- [Request]:
Quote the whole listing word for word. Do not include the pictures.

- [Dataset section]:

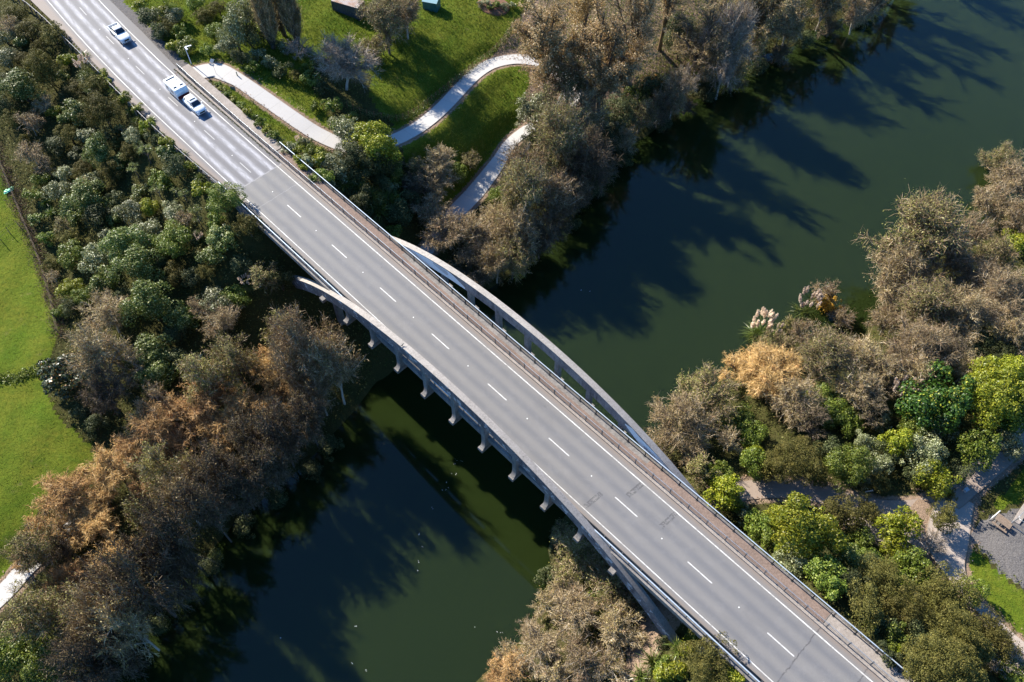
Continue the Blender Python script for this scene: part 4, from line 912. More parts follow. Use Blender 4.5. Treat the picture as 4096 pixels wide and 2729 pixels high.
def leafy(seed, R, H, n, leaf, ncl, cr, up=.35, low=-.55, jit=.55, flat=1.0, stems=True, matl='lf_dg', open_=0.):
    r = np.random.default_rng(seed); b = MB()
    c0 = np.array([0, 0, H * .54]); rad = np.array([R, R, H * .47])
    d = rdir(r, ncl * 3); d = d[d[:, 2] > low][:ncl]
    k = (.55 + .4 * r.random(len(d)) ** .6)[:, None]
    nlb = int(r.integers(3, 6)); la = np.arange(nlb) * 6.283 / nlb + r.random(nlb) * .9; lr = .62 + .30 * r.random(nlb); lo_ = (.16 + .30 * r.random(nlb)) * 1.05
    lc = np.stack([np.cos(la) * lo_ * R, np.sin(la) * lo_ * R, H * (-.10 + .20 * r.random(nlb))], 1); lh = .78 + .34 * r.random(nlb); li = r.integers(nlb, size=len(d))
    cc = c0 + lc[li] + d * rad * k * .82 * np.stack([lr[li], lr[li], lh[li]], 1)
    cc[:, 2] = np.maximum(cc[:, 2], .12 * H)
    crs = R * cr * (.45 + .85 * r.random(len(d)) ** 1.3)
    wts = crs ** 2; idx = r.choice(len(d), n, p=wts / wts.sum())
    dd = rdir(r, n); out = unit(d[idx]); dd = unit(dd + out * .55 + np.array([0, 0, up]))
    rr = (.78 + .30 * r.random(n) ** .7) * (1 + .15 * np.sin(9 * dd[:, 0] + 7 * dd[:, 1] + 11 * dd[:, 2] + idx))
    pos = cc[idx] + dd * (crs[idx] * rr)[:, None] * np.array([1, 1, flat])
    pos[:, 2] = np.maximum(pos[:, 2], .03)
    leaves(b, r, pos, dd + jit * r.normal(size=(n, 3)) + [0, 0, .25], leaf, 0)
    # thinner inner fill
    m = n // 5; pi_ = c0 + rdir(r, m) * rad * (.75 * r.random(m) ** .45)[:, None]; pi_[:, 2] = np.maximum(pi_[:, 2], .05)
    leaves(b, r, pi_, rdir(r, m), leaf * 1.25, 0)
    if stems:
        for k in range(5):
            a = r.random() * 6.28; e = np.array([math.cos(a) * R * .5, math.sin(a) * R * .5, H * (.5 + .25 * r.random())])
            b.tube([(0, 0, -.3), e * [.35, .35, .5], e], [.035 * R, .028 * R, .008 * R], 5, 1)
    return b
def twiggy(seed, R, H, nl, nb, ntw, tww, nleaf, leaf, droop=.0, trunk=.05, spread=1.0, lo=.25, tl=(.14, .30), two=True, shape=.5, jump=.12):
    """returns trunk builder (trunk, limbs, branches) and crown builder (twigs mat 0, leaves mat 1)"""
    r = np.random.default_rng(seed); tb_ = MB(); cb = MB(); tr = trunk * H * .35
    lean = r.normal(size=2) * .04 * H; top = np.array([lean[0], lean[1], H * lo])
    tb_.tube([(0, 0, -.4), (lean[0] * .4, lean[1] * .4, H * lo * .5), top], [tr * 1.25, tr, tr * .85], 7, 0)
    segs = []; c0 = np.array([0, 0, H * .58]); rad = np.array([R, R, H * .44])
    def clampd(p):
        q = (p - c0) / rad; l = np.linalg.norm(q)
        return c0 + q / max(1, l) * rad
    for i in range(nl):
        a = 6.283 * (i + .5 * r.random()) / nl; el = r.random()
        e = clampd(np.array([math.cos(a) * R * (.8 * (1 - el * .8)) * spread, math.sin(a) * R * (.8 * (1 - el * .8)) * spread, H * (.50 + .42 * el)]))
        u0 = r.random() * .5; s = top * (1 - u0 * .4); m = s + (e - s) * .5 + np.array([r.normal() * .05 * R, r.normal() * .05 * R, H * (.05 - .0 * el)])
        tt = np.linspace(0, 1, 6)[:, None]; P = s * (1 - tt) ** 2 + 2 * m * tt * (1 - tt) + e * tt ** 2
        tb_.tube(P, np.linspace(tr * .70, tr * .22, 6), 5, 0)
        for j in range(nb):
            u = .25 + .72 * r.random(); k = min(4, int(u * 5)); s2 = P[k] + (P[k + 1] - P[k]) * (u * 5 - k)
            d = unit(unit(s2 - [0, 0, H * .35]) * .8 + r.normal(size=3) * .6 + [0, 0, .25]); e2 = clampd(s2 + d * R * (.35 + .4 * r.random()))
            m2 = (s2 + e2) / 2 + r.normal(size=3) * .05 * R; Q = np.array([s2, m2, e2])
            tb_.tube(Q, [tr * .26 * (1.1 - u * .4), tr * .18, tr * .08], 4, 0, cap=False); segs.append(Q)
        segs.append(np.array([P[2], P[4], P[5]]))
    SG = np.array(segs); idx = r.integers(len(SG), size=ntw); u = r.random(ntw) ** .8
    f = u[:, None]; s = np.where(f < .5, SG[idx, 0] + (SG[idx, 1] - SG[idx, 0]) * f * 2, SG[idx, 1] + (SG[idx, 2] - SG[idx, 1]) * (f * 2 - 1))
    ow = unit((s - c0) / rad ** 1.0 + 1e-6); d = unit(ow * .75 + r.normal(size=(ntw, 3)) * .65 + [0, 0, .35 - droop])
    L = (R * (tl[0] + (tl[1] - tl[0]) * r.random(ntw)))[:, None]
    mid = s + d * L * .55; e = mid + unit(d + r.normal(size=(ntw, 3)) * .35 + [0, 0, -droop * 1.6 + .1]) * L * .55
    ribbons(cb, r, s, mid, tww, tww * .7, 0); ribbons(cb, r, mid, e, tww * .7, tww * .3, 0)
    if two:
        e3 = mid + unit(d + r.normal(size=(ntw, 3)) * .8 + [0, 0, -droop]) * L * .45; ribbons(cb, r, mid, e3, tww * .6, tww * .3, 0)
    if nleaf:
        k = r.integers(ntw, size=nleaf); v = r.random(nleaf)[:, None]
        p = np.where(v < .35, s[k] + (mid[k] - s[k]) * v / .35, mid[k] + (e[k] - mid[k]) * (v - .35) / .65) + r.normal(size=(nleaf, 3)) * jump * R * .35
        p[:, 2] = np.maximum(p[:, 2], .05)
        leaves(cb, r, p, ow[k] * .8 + r.normal(size=(nleaf, 3)) * .6 + [0, 0, .4], leaf, 1)
    return tb_, cb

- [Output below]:
Continue the Blender Python script for this scene: part 4, from line 912. More parts follow. Use Blender 4.5. Treat the picture as 4096 pixels wide and 2729 pixels high.
def leafy(seed, R, H, n, leaf, ncl, cr, up=.35, low=-.55, jit=.55, flat=1.0, stems=True, matl='lf_dg', open_=0.):
    r = np.random.default_rng(seed); b = MB()
    c0 = np.array([0, 0, H * .54]); rad = np.array([R, R, H * .47])
    d = rdir(r, ncl * 3); d = d[d[:, 2] > low][:ncl]
    k = (.55 + .4 * r.random(len(d)) ** .6)[:, None]
    nlb = int(r.integers(3, 6)); la = np.arange(nlb) * 6.283 / nlb + r.random(nlb) * .9; lr = .62 + .30 * r.random(nlb); lo_ = (.16 + .30 * r.random(nlb)) * 1.05
    lc = np.stack([np.cos(la) * lo_ * R, np.sin(la) * lo_ * R, H * (-.10 + .20 * r.random(nlb))], 1); lh = .78 + .34 * r.random(nlb); li = r.integers(nlb, size=len(d))
    cc = c0 + lc[li] + d * rad * k * .82 * np.stack([lr[li], lr[li], lh[li]], 1)
    cc[:, 2] = np.maximum(cc[:, 2], .12 * H)
    crs = R * cr * (.45 + .85 * r.random(len(d)) ** 1.3)
    wts = crs ** 2; idx = r.choice(len(d), n, p=wts / wts.sum())
    dd = rdir(r, n); out = unit(d[idx]); dd = unit(dd + out * .55 + np.array([0, 0, up]))
    rr = (.78 + .30 * r.random(n) ** .7) * (1 + .15 * np.sin(9 * dd[:, 0] + 7 * dd[:, 1] + 11 * dd[:, 2] + idx))
    pos = cc[idx] + dd * (crs[idx] * rr)[:, None] * np.array([1, 1, flat])
    pos[:, 2] = np.maximum(pos[:, 2], .03)
    leaves(b, r, pos, dd + jit * r.normal(size=(n, 3)) + [0, 0, .25], leaf, 0)
    # thinner inner fill
    m = n // 5; pi_ = c0 + rdir(r, m) * rad * (.75 * r.random(m) ** .45)[:, None]; pi_[:, 2] = np.maximum(pi_[:, 2], .05)
    leaves(b, r, pi_, rdir(r, m), leaf * 1.25, 0)
    if stems:
        for k in range(5):
            a = r.random() * 6.28; e = np.array([math.cos(a) * R * .5, math.sin(a) * R * .5, H * (.5 + .25 * r.random())])
            b.tube([(0, 0, -.3), e * [.35, .35, .5], e], [.035 * R, .028 * R, .008 * R], 5, 1)
    return b
def twiggy(seed, R, H, nl, nb, ntw, tww, nleaf, leaf, droop=.0, trunk=.05, spread=1.0, lo=.25, tl=(.14, .30), two=True, shape=.5, jump=.12):
    """returns trunk builder (trunk, limbs, branches) and crown builder (twigs mat 0, leaves mat 1)"""
    r = np.random.default_rng(seed); tb_ = MB(); cb = MB(); tr = trunk * H * .35
    lean = r.normal(size=2) * .04 * H; top = np.array([lean[0], lean[1], H * lo])
    tb_.tube([(0, 0, -.4), (lean[0] * .4, lean[1] * .4, H * lo * .5), top], [tr * 1.25, tr, tr * .85], 7, 0)
    segs = []; c0 = np.array([0, 0, H * .58]); rad = np.array([R, R, H * .44])
    def clampd(p):
        q = (p - c0) / rad; l = np.linalg.norm(q)
        return c0 + q / max(1, l) * rad
    for i in range(nl):
        a = 6.283 * (i + .5 * r.random()) / nl; el = r.random()
        e = clampd(np.array([math.cos(a) * R * (.8 * (1 - el * .8)) * spread, math.sin(a) * R * (.8 * (1 - el * .8)) * spread, H * (.50 + .42 * el)]))
        u0 = r.random() * .5; s = top * (1 - u0 * .4); m = s + (e - s) * .5 + np.array([r.normal() * .05 * R, r.normal() * .05 * R, H * (.05 - .0 * el)])
        tt = np.linspace(0, 1, 6)[:, None]; P = s * (1 - tt) ** 2 + 2 * m * tt * (1 - tt) + e * tt ** 2
        tb_.tube(P, np.linspace(tr * .70, tr * .22, 6), 5, 0)
        for j in range(nb):
            u = .25 + .72 * r.random(); k = min(4, int(u * 5)); s2 = P[k] + (P[k + 1] - P[k]) * (u * 5 - k)
            d = unit(unit(s2 - [0, 0, H * .35]) * .8 + r.normal(size=3) * .6 + [0, 0, .25]); e2 = clampd(s2 + d * R * (.35 + .4 * r.random()))
            m2 = (s2 + e2) / 2 + r.normal(size=3) * .05 * R; Q = np.array([s2, m2, e2])
            tb_.tube(Q, [tr * .26 * (1.1 - u * .4), tr * .18, tr * .08], 4, 0, cap=False); segs.append(Q)
        segs.append(np.array([P[2], P[4], P[5]]))
    SG = np.array(segs); idx = r.integers(len(SG), size=ntw); u = r.random(ntw) ** .8
    f = u[:, None]; s = np.where(f < .5, SG[idx, 0] + (SG[idx, 1] - SG[idx, 0]) * f * 2, SG[idx, 1] + (SG[idx, 2] - SG[idx, 1]) * (f * 2 - 1))
    ow = unit((s - c0) / rad ** 1.0 + 1e-6); d = unit(ow * .75 + r.normal(size=(ntw, 3)) * .65 + [0, 0, .35 - droop])
    L = (R * (tl[0] + (tl[1] - tl[0]) * r.random(ntw)))[:, None]
    mid = s + d * L * .55; e = mid + unit(d + r.normal(size=(ntw, 3)) * .35 + [0, 0, -droop * 1.6 + .1]) * L * .55
    ribbons(cb, r, s, mid, tww, tww * .7, 0); ribbons(cb, r, mid, e, tww * .7, tww * .3, 0)
    if two:
        e3 = mid + unit(d + r.normal(size=(ntw, 3)) * .8 + [0, 0, -droop]) * L * .45; ribbons(cb, r, mid, e3, tww * .6, tww * .3, 0)
    if nleaf:
        k = r.integers(ntw, size=nleaf); v = r.random(nleaf)[:, None]
        p = np.where(v < .35, s[k] + (mid[k] - s[k]) * v / .35, mid[k] + (e[k] - mid[k]) * (v - .35) / .65) + r.normal(size=(nleaf, 3)) * jump * R * .35
        p[:, 2] = np.maximum(p[:, 2], .05)
        leaves(cb, r, p, ow[k] * .8 + r.normal(size=(nleaf, 3)) * .6 + [0, 0, .4], leaf, 1)
    return tb_, cb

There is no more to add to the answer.